E, neste caso, “uma delas tem associada uma história de aquisição interessante. Falamos de uma tapeçaria flamenga do século XVI, em seda, ouro e prata, com a história de Vertumne et Pomone, um dos clássicos da mitologia romana”, especifica o historiador, e que “foi vendida a Gulbenkian por um museu, o Kunsthistorisches Museum, de Viena, que, em 1937, precisava de dinheiro para comprar um cálice do século XII”. No ar fica a dúvida face aos pormenores dessa história.

Tapeçaria «O Dançarino» Foto: Catarina Gomes Ferreira

“Esse caso trata-se efetivamente de uma proposta de venda por parte do Museu austríaco para aquisição de uma outra peça”, confirma João Carvalho Dias, “e essa negociação poderá hoje parecer estranha, sobretudo na Europa, já que nos EUA era mais comum”.

Todavia “a carta dirigida a Calouste Gulbenkian por Alfred Stix, diretor dos Kunsthistorischen Museums, em 24 de novembro de 1938, transmitia a autorização para que a tapeçaria Vertumno e Pomona (Bruxelas, 1548-1575), segundo cartão de Pieter Coecke van Aelst, artista flamengo, fosse vendida a Gulbenkian”, explica o diretor-adjunto do Museu Calouste Gulbenkian.
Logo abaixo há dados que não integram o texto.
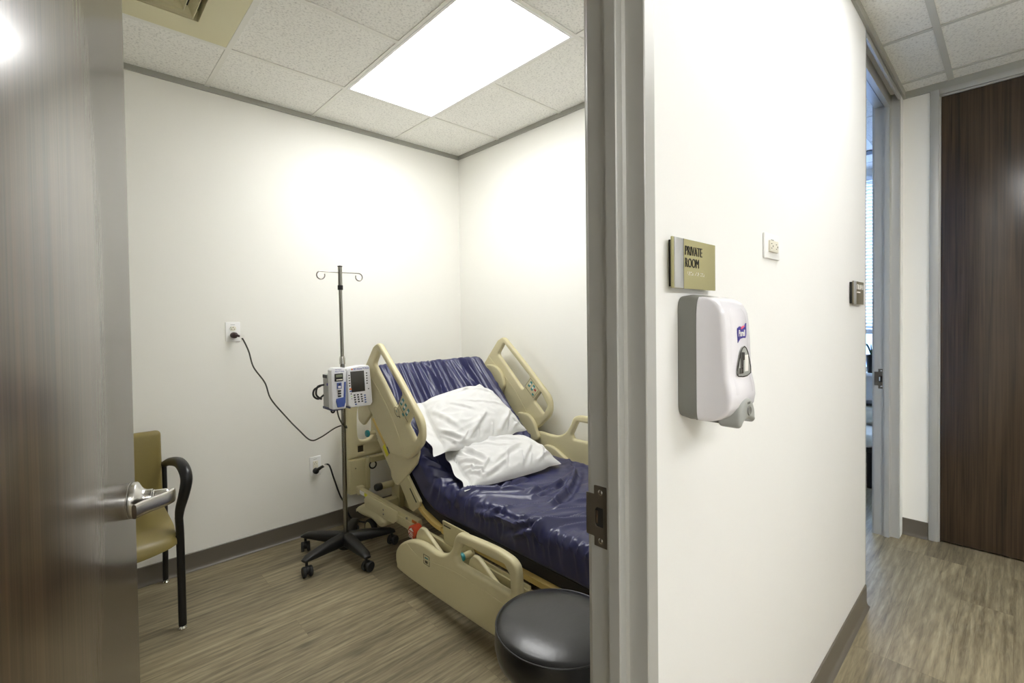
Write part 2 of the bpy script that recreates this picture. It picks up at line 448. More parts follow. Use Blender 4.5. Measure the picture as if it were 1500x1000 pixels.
box(b, XE + .075, XE + .115, -.72, .362, 0, 2.765)  # unseen backing behind the door, added to stop daylight leaking underneath
struct('wall_end', b, M['wall'])
b = B(); box(b, HX, XE + .115, HY - .1, HY, 0, 2.95); struct('wall_hall', b, M['wallh'])  # hall widened out of view to make room for the added fill panels
b = B(); box(b, HX - .1, HX, HY, WY, 0, 2.95); struct('wall_hall_end', b, M['wallh'])
# second room window wall
b = B()
wy0, wy1, wz0, wz1 = 0.70, 2.6, 0.865, 2.70
box(b, R2X, R2X + .12, WI, wy0, 0, 2.95); box(b, R2X, R2X + .12, wy1, YB, 0, 2.95)
box(b, R2X, R2X + .12, wy0, wy1, 0, wz0); box(b, R2X, R2X + .12, wy0, wy1, wz1, 2.95)
struct('wall_window', b, M['wall'])
wn = B()
for y in (wy0, wy1 - .04, 1.63): box(wn, R2X + .04, R2X + .09, y, y + .04, wz0, wz1)
for z in (wz0, wz1 - .04, 1.225): box(wn, R2X + .04, R2X + .09, wy0, wy1, z, z + .045)
w1 = struct('window_1', wn, M['frame'])
b = B(); box(b, R2X + .062, R2X + .066, wy0 + .02, wy1 - .02, wz0 + .02, wz1 - .02); obj('window_pane', b, M['glass'], w1)
b = B(); box(b, R2X - .09, R2X + .05, wy0 - .03, wy1 + .03, wz0 - .035, wz0 - .003, .004); obj('window_sill', b, M['white'], w1)
# window blind
t = thing('window_blind', (R2X - .03, 1.65, 1.26), 'white slatted blind hanging in the window of the far exam room', 'blind')
b = B(); box(b, R2X - .055, R2X - .005, wy0 + .01, wy1 - .01, 2.66, 2.70, .003); obj('head_rail', b, M['blind'], t)
b = B()
z = 1.29
while z < 2.65:
    box(b, R2X - .049, R2X - .012, wy0 + .015, wy1 - .015, z, z + .002, R=Matrix.Translation((R2X - .03, 0, z)) @ Matrix.Rotation(math.radians(38), 4, 'Y') @ Matrix.Translation((-R2X + .03, 0, -z)))
    z += 0.032
o = obj('slats', b, M['blind'], t); 
b = B(); box(b, R2X - .045, R2X - .02, wy0 + .015, wy1 - .015, 1.255, 1.272, .003); obj('bottom_rail', b, M['blind'], t)
b = B()
for y in (0.98, 1.65, 2.35): box(b, R2X - .031, R2X - .029, y, y + .003, 1.27, 2.67)
obj('ladder_cord', b, M['blind'], t)

# ceilings
VX, VY = 1.2324 - .6096 * 1.5, 2.6696 - .3048
b = B(); box(b, XLW, VX - .15, WI, YB, HZ, HZ + .02); box(b, VX + .15, XR, WI, YB, HZ, HZ + .02); box(b, VX - .15, VX + .15, WI, VY - .15, HZ, HZ + .02); box(b, VX - .15, VX + .15, VY + .15, YB, HZ, HZ + .02); struct('ceiling', b, M['ceil'])
b = B(); box(b, HX, XE, HY, WY, HC, HC + .02); struct('ceiling_hall', b, M['ceilh'])
b = B(); box(b, XR + .115, R2X, WI, YB, HZ, HZ + .02); struct('ceiling_far_room', b, M['ceil'])
F2 = 0.6096
GX = 1.2324; GY = 2.6696
b = B()
for k in range(-4, 3):
    x = GX + k * F2
    if XLW < x < XR: box(b, x - .012, x + .012, WI, YB, HZ - .005, HZ - .0005)
for k in range(-3, 1):
    y = GY + k * F2
    if k == -1:
        box(b, XLW, GX, y - .012, y + .012, HZ - .0052, HZ - .0005); box(b, GX + F2, XR, y - .012, y + .012, HZ - .0052, HZ - .0005)
    elif WI < y < YB: box(b, XLW, XR, y - .012, y + .012, HZ - .0052, HZ - .0005)
struct('trim_1', b, M['tbar'])
b = B()
HGX = 3.1527; HGY = 0.267
for k in range(-10, 3):
    x = HGX + k * F2
    if k in (-2, -6):
        box(b, x - .012, x + .012, HGY, WY, HC - .005, HC - .0005); box(b, x - .012, x + .012, HY, HGY - F2, HC - .005, HC - .0005)
    elif HX < x < XE: box(b, x - .012, x + .012, HY, WY, HC - .005, HC - .0005)
for k in range(-6, 1):
    y = HGY + k * F2
    if HY < y < WY: box(b, HX, XE, y - .014, y + .014, HC - .0054, HC - .0005)
struct('trim_2', b, M['tbarh'])
b = B()
for k in range(0, 9):
    x = 2.9 + k * F2
    if x < R2X: box(b, x - .012, x + .012, WI, YB, HZ - .005, HZ - .0005)
for k in range(0, 5):
    y = .80 + k * F2
    box(b, XR + .115, R2X, y - .012, y + .012, HZ - .0052, HZ - .0005)
struct('trim_3', b, M['tbar'])
# perimeter ceiling angles
b = B(); h = .031
box(b, XLW, XR, YB - .010, YB, HZ - h, HZ); box(b, XR - .010, XR, WI, YB - .010, HZ - h, HZ)
box(b, XLW, XLW + .010, WI, YB, HZ - h, HZ); box(b, XLW + .01, XR - .01, WI, WI + .010, HZ - h, HZ)
struct('trim_4', b, M['angle'])
b = B(); h = .042
box(b, HX, XE - .012, WY - .012, WY, HC - h, HC); box(b, XE - .012, XE, HY, WY, HC - h, HC)
struct('trim_5', b, M['angle'])
# baseboards with a cove foot
def baseboard(name, p0, p1, nrm, h=.104):
    p0 = Vector(p0); p1 = Vector(p1); n = Vector(nrm); bm = B()
    prof = [(0, 0), (.020, 0), (.020, .002), (.0125, .006), (.008, .013), (.006, .024), (.006, h - .003), (.003, h), (0, h)]
    a = [bm.verts.new(Vector((p0.x, p0.y, 0)) + n * d + Vector((0, 0, z))) for d, z in prof]
    c = [bm.verts.new(Vector((p1.x, p1.y, 0)) + n * d + Vector((0, 0, z))) for d, z in prof]
    k = len(prof)
    for i in range(k): bm.faces.new((a[i], a[(i + 1) % k], c[(i + 1) % k], c[i]))
    bm.faces.new(a); bm.faces.new(c[::-1])
    return struct(name, bm, M['base'])
baseboard('baseboard_back', (XLW, YB), (XR, YB), (0, -1, 0))
baseboard('baseboard_right', (XR, WI), (XR, YB), (-1, 0, 0))
baseboard('baseboard_left', (XLW, WI), (XLW, YB), (1, 0, 0))
baseboard('baseboard_front', (0.853, WY), (2.818, WY), (0, -1, 0))
baseboard('baseboard_end', (XE, 0.364), (XE, WY), (-1, 0, 0))
baseboard('baseboard_window', (R2X, WI), (R2X, YB), (-1, 0, 0), .12)
# door frames (jamb profiles extruded up)
def jamb(bm, prof, z1):
    a = [bm.verts.new((x, y, 0)) for x, y in prof]; c = [bm.verts.new((x, y, z1)) for x, y in prof]; k = len(prof)
    for i in range(k): bm.faces.new((a[i], a[(i + 1) % k], c[(i + 1) % k], c[i]))
    bm.faces.new(a); bm.faces.new(c[::-1])
JP = [(.852, .488), (.852, .480), (.850, .478), (.816, .478), (.814, .480), (.814, .512), (.812, .518), (.806, .5225), (.788, .523), (.786, .525), (.786, .548), (.793, .548), (.793, .557), (.800, .557), (.800, .601), (.802, .603), (.806, .612), (.852, .612), (.852, .603), (.845, .603), (.845, .488)]
b = B()
jamb(b, JP, 2.775); jamb(b, [(.68 - x, y) for x, y in JP], 2.775)
box(b, -.134, .814, .478, .488, 2.735, 2.775); box(b, -.106, .786, .523, .603, 2.72, 2.775)
tr = struct('trim_6', b, M['frame'], angle=25)
b = B(); box(b, .7935, .8005, .5485, .5565, 0, 2.72); obj('door_seal', b, M['seal'], tr)
def strike(par, xf, s=1):
    bm = B(); zc = 1.0
    ol = [fillet([(.560, .937), (.592, .937), (.592, .956), (.612, .956), (.612, 1.044), (.592, 1.044), (.592, 1.063), (.560, 1.063)], .002, 3), [(.570, .978), (.570, 1.018), (.586, 1.018), (.590, 1.012), (.590, .984), (.586, .978)]]
    o = plate('strike_plate', ol, .004, .0008, 'X', xf, M['bronze'], par)
    o['label'] = 'dark bronze strike plate'
    bm = B(); box(bm, xf - .0008, xf + .0012, .570, .592, .976, 1.02); h = obj('latch_hole', bm, M['seal'], o)
    for z in (.950, 1.050):
        bm = B(); lathe(bm, [(0, .0035), (.004, .0032), (.0058, .002)], (xf, .576, z), (-1, 0, 0), 14); obj('screw', bm, M['steel'], o)
    bm = B(); box(bm, xf - .002, xf + .001, .582, .588, .985, 1.012); obj('latch_bolt_cup', bm, M['chrome'], o)
strike(tr, .7995)
# second doorway frame: same profile, far jamb at X=3.80
dx = 3.80 - .800
b = B()
jamb(b, [(x + dx, y + .012) for x, y in JP], 2.775); jamb(b, [(2.80 + 3.86 - (x + dx), y + .012) for x, y in JP], 2.775)
box(b, 2.846, 3.814, .490, .500, 2.735, 2.775); box(b, 2.87, 3.79, .535, .56, 2.70, 2.775); box(b, 2.86, 3.80, .569, .615, 2.715, 2.775)
tr2 = struct('trim_7', b, M['frame'], angle=25)
b = B(); box(b, 3.7935, 3.8005, .5605, .5685, 0, 2.72); obj('door_seal', b, M['seal'], tr2)
strike(tr2, 3.7995)
# end wall door 3
b = B(); 
box(b, XE - .012, XE + .05, .320, .362, 0, 2.768, .002); box(b, XE - .012, XE + .05, -.70, -.66, 0, 2.768, .002); box(b, XE - .012, XE + .05, -.66, .320, 2.735, 2.768, .002)
box(b, XE + .004, XE + .05, .312, .322, 0, 2.74); box(b, XE + .004, XE + .05, -.66, .32, 2.725, 2.738)
struct('trim_8', b, M['frame'])
b = B(); box(b, XE + .010, XE + .055, -.655, .311, .010, 2.724, .002); d3 = struct('door_2', b, M['wood'])
b = B(); cyl(b, (XE + .010, -.59, .985), (XE - .03, -.59, .985), .028); cyl(b, (XE - .03, -.59, .985), (XE - .045, -.59, .985), .010); box(b, XE - .055, XE - .043, -.60, -.48, .976, .994, .004); obj('door_handle', b, M['steel'], d3)

# open door leaf on the left
HP = Vector((-.12, .605, 0)); A = math.radians(15)
DD = Vector((math.sin(A), math.cos(A), 0)); NN = Vector((math.cos(A), -math.sin(A), 0))
DM = Matrix(((DD.x, NN.x, 0, HP.x), (DD.y, NN.y, 0, HP.y), (0, 0, 1, 0), (0, 0, 0, 1)))   # local: x along the leaf, y out of the face
def dobj(name, bm, m, parent=None, angle=40):
    bm.transform(DM); return obj(name, bm, m, parent, angle)
b = B(); box(b, 0, .914, -.045, 0, .010, 2.715, .0015); b.transform(DM); d1 = struct('door_1', b, M['wood'])
bs = .845; hz = .990
b = B(); lathe(b, [(0, 0), (.0415, 0), (.0415, .003), (.0405, .004)], (bs, 0, hz), (0, 1, 0), 48); h1 = dobj('rose_backplate', b, M['steel'], d1)
b = B(); lathe(b, [(.0415, .0045), (.0415, .0155), (.040, .0175), (.031, .0225), (.024, .028), (.021, .035), (.0205, .046), (.0195, .047)], (bs, 0, hz), (0, 1, 0), 48); dobj('handle_rose', b, M['steel'], d1)
b = B(); lathe(b, [(.0180, .0468), (.0180, .049), (.0170, .050), (.0165, .074), (.014, .078), (0, .078)], (bs, 0, hz), (0, 1, 0), 32); hub = dobj('handle_neck', b, M['chrome'], d1)
# lever: flat blade sweeping from the neck back toward the hinge
b = B()
path = cr([(bs + .018, .084, hz - .006), (bs + .006, .083, hz - .005), (bs - .020, .076, hz - .002), (bs - .055, .061, hz + .003), (bs - .095, .045, hz + .009), (bs - .130, .034, hz + .013)], 6)
hw = [.0165, .017, .017, .0155, .014, .0125, .0125]
rings = []
n = len(path)
for i, p in enumerate(path):
    f = i / (n - 1); w = .0175 * (1 - .12 * f); th = .0065 * (1 - .25 * f)
    tg = (path[min(i + 1, n - 1)] - path[max(i - 1, 0)]).normalized(); nr = Vector((0, 0, 1)).cross(tg).normalized()
    rings.append([b.verts.new(p + Vector((0, 0, 1)) * w * math.copysign(abs(math.sin(a)) ** .55, math.sin(a)) + nr * th * math.copysign(abs(math.cos(a)) ** .55, math.cos(a))) for a in [2 * PI * k / 20 for k in range(20)]])
for a_, c_ in zip(rings, rings[1:]):
    for k in range(20): b.faces.new((a_[k], a_[(k + 1) % 20], c_[(k + 1) % 20], c_[k]))
b.faces.new(rings[0]); b.faces.new(rings[-1][::-1])
dobj('lever_handle', b, M['steel'], d1)
b = B(); lathe(b, [(0, .0), (.0345, 0), (.033, .012), (.018, .02), (.016, .05), (0, .05)], (bs, -.045, hz), (0, -1, 0), 32); box(b, bs - .115, bs + .012, -.105, -.093, hz - .014, hz + .014, .004); dobj('inner_handle', b, M['steel'], d1)
b = B()
for z in (.25, 1.35, 2.45): cyl(b, (-.004, .004, z - .05), (-.004, .004, z + .05), .006)
dobj('hinge', b, M['steel'], d1)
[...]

Nessa missiva referia-se: “tenho a comunicar-lhe a minha felicidade por esta solução permitir salvar, para o nosso país, o importante cálice do mosteiro de Wilten”, recorda Carvalho Dias. Assim, “Gulbenkian concretizou a compra da tapeçaria e emitiu um cheque no valor de mil libras a favor do Kunsthistorisches Museum para tornar possível a aquisição do cálice, tesouro nacional, o que veio a concretizar-se”.

Histórias à parte, esta e outras tapeçarias estão hoje expostas no Museu Gulbenkian, em Lisboa, “nomeadamente na sala das artes do mundo islâmico, onde estão patentes tapetes e têxteis do Irão, Índia mogol e Império otomano”, congratula-se João Carvalho Dias. Já na sala “das artes decorativas do Renascimento ao século XVIII, encontramos tapeçarias, paramentos (vestes litúrgicas), fragmentos de têxteis e móveis de assento europeus, deste período. Mas, os visitantes deverão estar atentos na visita ao Museu, uma vez que os têxteis estão um pouco por todo o lado”, aconselha.

Terminamos a sessão de hoje do podcast Only the Best, “referindo que daqui a quinze dias voltaremos para falar de outra dimensão de Calouste Gulbenkian como colecionador: o seu gosto pela arte do século XVIII e também da sua relação com um grande museu, a National Gallery em Londres”, revela Rui Ramos. Até lá.